ITACA revisited: Ion Tracking Apparatus with CMOS ASICs

TL;DR

This paper revisits the ITACA detector concept for neutrinoless double beta decay, proposing a scalable design with CMOS ASIC-based ion detection and a movable ion sensor system to enhance topological event reconstruction.

Contribution

It introduces a conceptual design for a 1-tonne-scale ITACA detector with a novel ion tracking mechanism and CMOS ASIC sensors, improving event imaging capabilities.

Findings

Design supports detection of $0\beta\beta\nu$ half-lives beyond $10^{28}$ years.

Movable ion sensor system retains 95% of drift volume for ion detection.

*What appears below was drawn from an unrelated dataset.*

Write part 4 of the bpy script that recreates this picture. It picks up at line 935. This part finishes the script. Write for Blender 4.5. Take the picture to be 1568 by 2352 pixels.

CMOS ASIC-based ion detector enables real-time 3D ion track imaging.

Abstract

High-pressure xenon gas TPCs with electroluminescent amplification (HPXeEL) provide detailed topological reconstruction of charged-particle trajectories, offering a distinctive two-electron signature for neutrinoless double beta decay ($0\beta\beta\nu$) searches. We have recently proposed ITACA, a detector concept that images both the electron track and the corresponding ion track, carried by the positive ions drifting in the opposite direction. While electrons drift rapidly to the anode for standard EL imaging, the positive ions drift slowly to the cathode with millimetre-scale diffusion, allowing time to determine the event energy and barycenter and to position a movable ion detector at the projected arrival point of the ion cloud. We present a conceptual design of the ITACA detector, addressing key feasibility questions. First, we define the detector geometry and operating parameters for a 1-tonne-scale instrument at 15 bar, including a modular tiled electroluminescent structure. Second, we present the conceptual design of the Magnetically Actuated Rotor System (MARS), the mechanism that positions the ion sensor at any $(r, \theta)$ coordinate below the cathode, and show that the expected movement time is fast enough to retain $\sim95\%$ of the drift volume for ion detection, while not significantly perturbing the gas on the scales of the ion drift. Third, we propose using a Topmetal CMOS ASIC-based ion detector as an alternative to the molecular sensor approach described in our original work, enabling real-time, 3D imaging of the ion track without the need for offline laser scanning. Finally, we estimate the sensitivity of the proposed apparatus, showing that enhanced topological discrimination from the ion track, combined with an ultra-low background design, allows exploration of $0\beta\beta\nu$ half-lives in excess of $10^{28}$ yr.